Dicen los psicólogos que el ser humano dispone de unas neuronas especializadas en el reconocimiento de las verdaderas complicidades humana. Se denominan ‘neuronas espejo’, y son las encargadas de detectar y hacernos empatizar con gente afín. Todos los otoños nuestras espejos neuronales relucen de nuevo en estas vísperas de la apertura de la veda, atentas a la filiación intuitiva de nuevos y viejos cómplices. Por encima del estatus social, de las afinidades políticas o religiosas, los cazadores vuelven a reconocerse como miembros de una tribu primigenia e igualitaria, hermanada en el misterio de un ritual de sangre, que fue esencial en la evolución de nuestra especie, como si esa complicidad alrededor de la caza escondiera un velado homenaje a esa actividad que permitió transformarnos en ‘especie elegida’. La caza fue el catalizador necesario para que un lejano homínido miocénico y encorvado se irguiera con la singularidad del sapiens en una evolución tan paradójica y sorprendente que hoy me permite firmar este homenaje mientras otros desmemoriados escupen contra la Historia.

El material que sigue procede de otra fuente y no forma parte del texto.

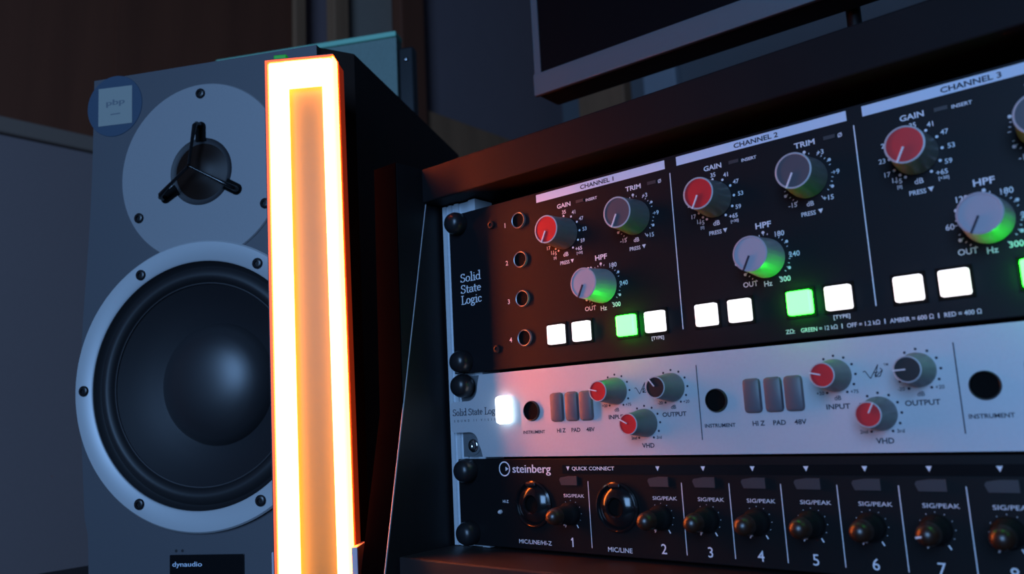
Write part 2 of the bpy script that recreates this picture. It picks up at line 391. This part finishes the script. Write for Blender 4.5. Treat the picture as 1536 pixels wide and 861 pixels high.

Puedo imaginarme miembro de una pequeña  comunidad paleolítica arremolinada al fondo de una caverna, junto a la hoguera, preparando mis armas rudimentarias y concretando en familia nuestros inminentes planes recolectores, tal como haré ahora en pocos días con los míos. Aquella sería una escena embrionaria de valores tan humanos como la solidaridad, la jerarquía, la compasión o el liderazgo, todos cimientos de una incipiente moral que nos ha permitido llegar hasta aquí. La caza, amigos, alumbró los primeros pasos del hombre. Nos hicimos humanos en y por ella. Quinientas mil generaciones después algunos se empecinan en olvidarlo. Quizás por eso sigue conmoviéndome cada nueva temporada el reconocerme como miembro de esta singular comunidad, esencialmente humana, que es la cazadora, una emoción que se hace más tangible en el reagrupamiento de las pacíficas hordas tras la diáspora de la veda. Es ahora cuando el cazador percibe toda la transcendencia que esconde el reencuentro y la emoción de volver a estrechar una mano tan cómplice como amiga.
La caza nunca fue una moda como lo son las modernas filosofías detractoras. Nuestra autoridad moral está cimentada en el indiscutible prestigio que brota de la Historia.Termino presentando mis respetos a todos aquellos cofrades de este rito que con su decencia engrandecerán, una temporada más, su secular memoria. Hermanos cazadores, ¡buena caza!